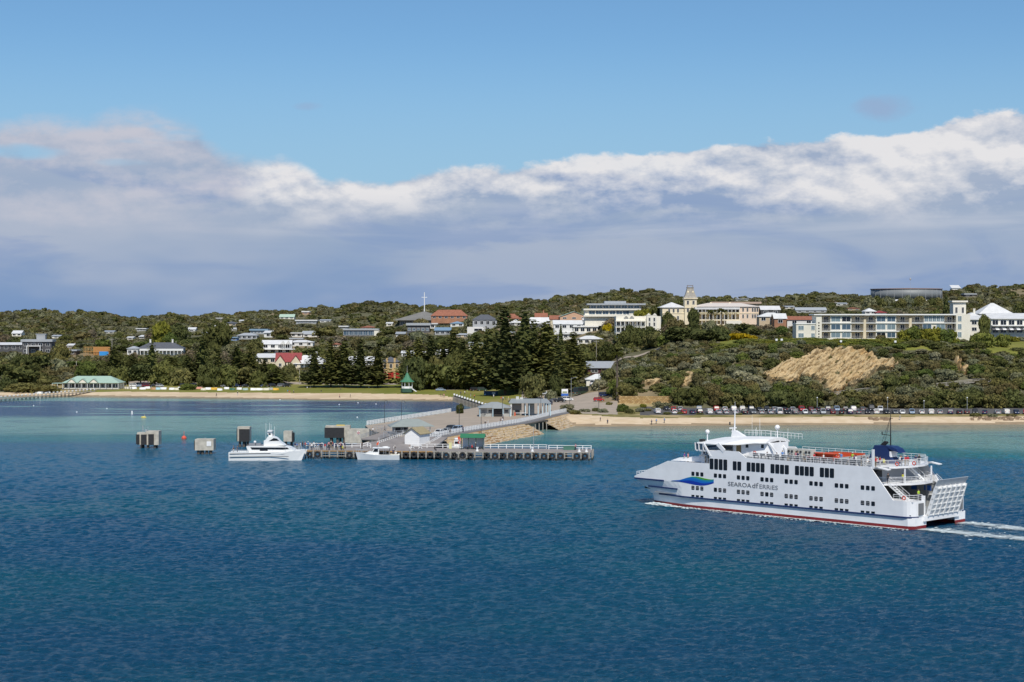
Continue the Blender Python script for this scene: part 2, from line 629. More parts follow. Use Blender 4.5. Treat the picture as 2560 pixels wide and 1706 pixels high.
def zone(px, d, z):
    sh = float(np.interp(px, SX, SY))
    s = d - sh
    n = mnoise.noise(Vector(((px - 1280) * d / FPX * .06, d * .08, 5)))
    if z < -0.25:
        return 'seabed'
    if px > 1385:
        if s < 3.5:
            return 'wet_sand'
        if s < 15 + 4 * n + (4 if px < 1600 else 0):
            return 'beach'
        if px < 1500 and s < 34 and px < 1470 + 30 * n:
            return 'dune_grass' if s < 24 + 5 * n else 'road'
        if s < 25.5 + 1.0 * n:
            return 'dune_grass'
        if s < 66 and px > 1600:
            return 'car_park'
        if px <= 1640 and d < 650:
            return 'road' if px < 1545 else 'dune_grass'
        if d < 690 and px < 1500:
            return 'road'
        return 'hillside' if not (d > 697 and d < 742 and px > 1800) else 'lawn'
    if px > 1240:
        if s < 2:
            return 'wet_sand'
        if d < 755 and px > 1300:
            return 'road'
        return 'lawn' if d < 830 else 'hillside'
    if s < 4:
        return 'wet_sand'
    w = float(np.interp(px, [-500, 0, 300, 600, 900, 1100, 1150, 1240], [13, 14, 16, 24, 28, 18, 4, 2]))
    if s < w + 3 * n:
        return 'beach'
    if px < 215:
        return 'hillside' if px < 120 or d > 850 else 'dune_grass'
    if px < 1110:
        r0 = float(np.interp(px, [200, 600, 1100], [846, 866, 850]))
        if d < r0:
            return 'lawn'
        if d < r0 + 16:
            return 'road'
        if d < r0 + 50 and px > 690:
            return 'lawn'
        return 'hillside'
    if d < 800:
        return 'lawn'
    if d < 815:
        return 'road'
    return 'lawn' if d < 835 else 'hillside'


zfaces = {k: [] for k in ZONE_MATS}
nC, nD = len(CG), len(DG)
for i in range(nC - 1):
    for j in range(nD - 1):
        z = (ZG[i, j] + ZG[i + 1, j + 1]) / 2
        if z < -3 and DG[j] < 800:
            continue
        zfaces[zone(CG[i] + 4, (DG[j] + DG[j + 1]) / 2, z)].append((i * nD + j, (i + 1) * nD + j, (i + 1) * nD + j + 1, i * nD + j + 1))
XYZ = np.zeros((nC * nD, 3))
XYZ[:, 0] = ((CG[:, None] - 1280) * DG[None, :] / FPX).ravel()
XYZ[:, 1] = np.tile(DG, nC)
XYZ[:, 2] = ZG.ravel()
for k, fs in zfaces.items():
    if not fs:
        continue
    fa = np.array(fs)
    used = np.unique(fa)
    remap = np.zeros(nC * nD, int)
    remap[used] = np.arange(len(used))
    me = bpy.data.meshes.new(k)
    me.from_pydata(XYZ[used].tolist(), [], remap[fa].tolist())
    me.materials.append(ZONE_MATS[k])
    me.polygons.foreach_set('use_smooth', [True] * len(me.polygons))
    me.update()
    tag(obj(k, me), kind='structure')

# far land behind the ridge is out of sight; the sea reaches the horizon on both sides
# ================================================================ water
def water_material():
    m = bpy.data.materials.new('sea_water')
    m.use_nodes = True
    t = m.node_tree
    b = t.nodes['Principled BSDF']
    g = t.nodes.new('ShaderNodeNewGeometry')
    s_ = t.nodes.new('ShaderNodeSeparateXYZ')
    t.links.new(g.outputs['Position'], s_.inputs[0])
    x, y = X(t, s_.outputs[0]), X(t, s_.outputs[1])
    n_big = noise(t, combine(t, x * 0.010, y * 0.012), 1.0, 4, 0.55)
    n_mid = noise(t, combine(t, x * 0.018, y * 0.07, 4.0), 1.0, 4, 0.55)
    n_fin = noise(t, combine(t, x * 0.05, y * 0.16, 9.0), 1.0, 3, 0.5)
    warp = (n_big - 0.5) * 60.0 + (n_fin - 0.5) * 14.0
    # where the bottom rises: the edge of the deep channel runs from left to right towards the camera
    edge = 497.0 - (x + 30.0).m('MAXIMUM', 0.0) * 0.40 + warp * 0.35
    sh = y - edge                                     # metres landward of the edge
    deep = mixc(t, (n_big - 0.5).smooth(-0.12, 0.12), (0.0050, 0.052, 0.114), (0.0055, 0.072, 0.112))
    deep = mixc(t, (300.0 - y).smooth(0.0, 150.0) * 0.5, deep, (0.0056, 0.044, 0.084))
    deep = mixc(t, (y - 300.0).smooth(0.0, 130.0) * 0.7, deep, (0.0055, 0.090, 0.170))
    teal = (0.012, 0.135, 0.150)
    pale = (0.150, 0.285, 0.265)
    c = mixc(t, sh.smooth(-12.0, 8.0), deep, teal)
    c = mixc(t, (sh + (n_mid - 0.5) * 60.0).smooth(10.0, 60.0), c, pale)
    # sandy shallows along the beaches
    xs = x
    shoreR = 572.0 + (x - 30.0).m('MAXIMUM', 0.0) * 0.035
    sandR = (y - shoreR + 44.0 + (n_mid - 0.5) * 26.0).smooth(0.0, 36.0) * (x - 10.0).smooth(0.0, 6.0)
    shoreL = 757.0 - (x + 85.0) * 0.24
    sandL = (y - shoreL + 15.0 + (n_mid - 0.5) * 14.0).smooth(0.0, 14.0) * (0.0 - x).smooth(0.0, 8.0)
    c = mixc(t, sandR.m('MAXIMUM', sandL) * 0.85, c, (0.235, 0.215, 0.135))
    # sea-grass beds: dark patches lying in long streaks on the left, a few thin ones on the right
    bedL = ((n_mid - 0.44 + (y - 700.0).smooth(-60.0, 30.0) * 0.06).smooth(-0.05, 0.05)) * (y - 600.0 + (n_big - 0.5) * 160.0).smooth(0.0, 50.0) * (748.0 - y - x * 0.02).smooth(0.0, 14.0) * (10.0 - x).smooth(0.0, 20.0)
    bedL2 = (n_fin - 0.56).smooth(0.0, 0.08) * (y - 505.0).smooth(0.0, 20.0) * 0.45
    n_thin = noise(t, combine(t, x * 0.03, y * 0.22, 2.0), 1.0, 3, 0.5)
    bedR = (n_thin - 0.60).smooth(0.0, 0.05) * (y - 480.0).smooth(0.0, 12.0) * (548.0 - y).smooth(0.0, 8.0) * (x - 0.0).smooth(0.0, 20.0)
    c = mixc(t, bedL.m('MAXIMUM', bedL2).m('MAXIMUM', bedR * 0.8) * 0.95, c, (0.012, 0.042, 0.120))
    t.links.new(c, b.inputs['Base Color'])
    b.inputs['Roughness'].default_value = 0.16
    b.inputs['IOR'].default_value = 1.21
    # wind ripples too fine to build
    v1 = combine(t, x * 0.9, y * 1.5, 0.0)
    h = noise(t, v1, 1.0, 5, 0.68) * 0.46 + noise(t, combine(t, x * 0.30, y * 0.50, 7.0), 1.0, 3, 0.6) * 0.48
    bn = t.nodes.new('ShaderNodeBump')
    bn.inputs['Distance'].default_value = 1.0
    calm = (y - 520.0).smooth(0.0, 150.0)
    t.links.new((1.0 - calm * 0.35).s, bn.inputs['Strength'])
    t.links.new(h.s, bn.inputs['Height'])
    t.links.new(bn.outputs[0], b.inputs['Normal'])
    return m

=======

EXERCISE: Give all the lines above again, character for character, without pictures.

WRITTEN ANSWER:
Continue the Blender Python script for this scene: part 2, from line 629. More parts follow. Use Blender 4.5. Treat the picture as 2560 pixels wide and 1706 pixels high.
def zone(px, d, z):
    sh = float(np.interp(px, SX, SY))
    s = d - sh
    n = mnoise.noise(Vector(((px - 1280) * d / FPX * .06, d * .08, 5)))
    if z < -0.25:
        return 'seabed'
    if px > 1385:
        if s < 3.5:
            return 'wet_sand'
        if s < 15 + 4 * n + (4 if px < 1600 else 0):
            return 'beach'
        if px < 1500 and s < 34 and px < 1470 + 30 * n:
            return 'dune_grass' if s < 24 + 5 * n else 'road'
        if s < 25.5 + 1.0 * n:
            return 'dune_grass'
        if s < 66 and px > 1600:
            return 'car_park'
        if px <= 1640 and d < 650:
            return 'road' if px < 1545 else 'dune_grass'
        if d < 690 and px < 1500:
            return 'road'
        return 'hillside' if not (d > 697 and d < 742 and px > 1800) else 'lawn'
    if px > 1240:
        if s < 2:
            return 'wet_sand'
        if d < 755 and px > 1300:
            return 'road'
        return 'lawn' if d < 830 else 'hillside'
    if s < 4:
        return 'wet_sand'
    w = float(np.interp(px, [-500, 0, 300, 600, 900, 1100, 1150, 1240], [13, 14, 16, 24, 28, 18, 4, 2]))
    if s < w + 3 * n:
        return 'beach'
    if px < 215:
        return 'hillside' if px < 120 or d > 850 else 'dune_grass'
    if px < 1110:
        r0 = float(np.interp(px, [200, 600, 1100], [846, 866, 850]))
        if d < r0:
            return 'lawn'
        if d < r0 + 16:
            return 'road'
        if d < r0 + 50 and px > 690:
            return 'lawn'
        return 'hillside'
    if d < 800:
        return 'lawn'
    if d < 815:
        return 'road'
    return 'lawn' if d < 835 else 'hillside'


zfaces = {k: [] for k in ZONE_MATS}
nC, nD = len(CG), len(DG)
for i in range(nC - 1):
    for j in range(nD - 1):
        z = (ZG[i, j] + ZG[i + 1, j + 1]) / 2
        if z < -3 and DG[j] < 800:
            continue
        zfaces[zone(CG[i] + 4, (DG[j] + DG[j + 1]) / 2, z)].append((i * nD + j, (i + 1) * nD + j, (i + 1) * nD + j + 1, i * nD + j + 1))
XYZ = np.zeros((nC * nD, 3))
XYZ[:, 0] = ((CG[:, None] - 1280) * DG[None, :] / FPX).ravel()
XYZ[:, 1] = np.tile(DG, nC)
XYZ[:, 2] = ZG.ravel()
for k, fs in zfaces.items():
    if not fs:
        continue
    fa = np.array(fs)
    used = np.unique(fa)
    remap = np.zeros(nC * nD, int)
    remap[used] = np.arange(len(used))
    me = bpy.data.meshes.new(k)
    me.from_pydata(XYZ[used].tolist(), [], remap[fa].tolist())
    me.materials.append(ZONE_MATS[k])
    me.polygons.foreach_set('use_smooth', [True] * len(me.polygons))
    me.update()
    tag(obj(k, me), kind='structure')

# far land behind the ridge is out of sight; the sea reaches the horizon on both sides
# ================================================================ water
def water_material():
    m = bpy.data.materials.new('sea_water')
    m.use_nodes = True
    t = m.node_tree
    b = t.nodes['Principled BSDF']
    g = t.nodes.new('ShaderNodeNewGeometry')
    s_ = t.nodes.new('ShaderNodeSeparateXYZ')
    t.links.new(g.outputs['Position'], s_.inputs[0])
    x, y = X(t, s_.outputs[0]), X(t, s_.outputs[1])
    n_big = noise(t, combine(t, x * 0.010, y * 0.012), 1.0, 4, 0.55)
    n_mid = noise(t, combine(t, x * 0.018, y * 0.07, 4.0), 1.0, 4, 0.55)
    n_fin = noise(t, combine(t, x * 0.05, y * 0.16, 9.0), 1.0, 3, 0.5)
    warp = (n_big - 0.5) * 60.0 + (n_fin - 0.5) * 14.0
    # where the bottom rises: the edge of the deep channel runs from left to right towards the camera
    edge = 497.0 - (x + 30.0).m('MAXIMUM', 0.0) * 0.40 + warp * 0.35
    sh = y - edge                                     # metres landward of the edge
    deep = mixc(t, (n_big - 0.5).smooth(-0.12, 0.12), (0.0050, 0.052, 0.114), (0.0055, 0.072, 0.112))
    deep = mixc(t, (300.0 - y).smooth(0.0, 150.0) * 0.5, deep, (0.0056, 0.044, 0.084))
    deep = mixc(t, (y - 300.0).smooth(0.0, 130.0) * 0.7, deep, (0.0055, 0.090, 0.170))
    teal = (0.012, 0.135, 0.150)
    pale = (0.150, 0.285, 0.265)
    c = mixc(t, sh.smooth(-12.0, 8.0), deep, teal)
    c = mixc(t, (sh + (n_mid - 0.5) * 60.0).smooth(10.0, 60.0), c, pale)
    # sandy shallows along the beaches
    xs = x
    shoreR = 572.0 + (x - 30.0).m('MAXIMUM', 0.0) * 0.035
    sandR = (y - shoreR + 44.0 + (n_mid - 0.5) * 26.0).smooth(0.0, 36.0) * (x - 10.0).smooth(0.0, 6.0)
    shoreL = 757.0 - (x + 85.0) * 0.24
    sandL = (y - shoreL + 15.0 + (n_mid - 0.5) * 14.0).smooth(0.0, 14.0) * (0.0 - x).smooth(0.0, 8.0)
    c = mixc(t, sandR.m('MAXIMUM', sandL) * 0.85, c, (0.235, 0.215, 0.135))
    # sea-grass beds: dark patches lying in long streaks on the left, a few thin ones on the right
    bedL = ((n_mid - 0.44 + (y - 700.0).smooth(-60.0, 30.0) * 0.06).smooth(-0.05, 0.05)) * (y - 600.0 + (n_big - 0.5) * 160.0).smooth(0.0, 50.0) * (748.0 - y - x * 0.02).smooth(0.0, 14.0) * (10.0 - x).smooth(0.0, 20.0)
    bedL2 = (n_fin - 0.56).smooth(0.0, 0.08) * (y - 505.0).smooth(0.0, 20.0) * 0.45
    n_thin = noise(t, combine(t, x * 0.03, y * 0.22, 2.0), 1.0, 3, 0.5)
    bedR = (n_thin - 0.60).smooth(0.0, 0.05) * (y - 480.0).smooth(0.0, 12.0) * (548.0 - y).smooth(0.0, 8.0) * (x - 0.0).smooth(0.0, 20.0)
    c = mixc(t, bedL.m('MAXIMUM', bedL2).m('MAXIMUM', bedR * 0.8) * 0.95, c, (0.012, 0.042, 0.120))
    t.links.new(c, b.inputs['Base Color'])
    b.inputs['Roughness'].default_value = 0.16
    b.inputs['IOR'].default_value = 1.21
    # wind ripples too fine to build
    v1 = combine(t, x * 0.9, y * 1.5, 0.0)
    h = noise(t, v1, 1.0, 5, 0.68) * 0.46 + noise(t, combine(t, x * 0.30, y * 0.50, 7.0), 1.0, 3, 0.6) * 0.48
    bn = t.nodes.new('ShaderNodeBump')
    bn.inputs['Distance'].default_value = 1.0
    calm = (y - 520.0).smooth(0.0, 150.0)
    t.links.new((1.0 - calm * 0.35).s, bn.inputs['Strength'])
    t.links.new(h.s, bn.inputs['Height'])
    t.links.new(bn.outputs[0], b.inputs['Normal'])
    return m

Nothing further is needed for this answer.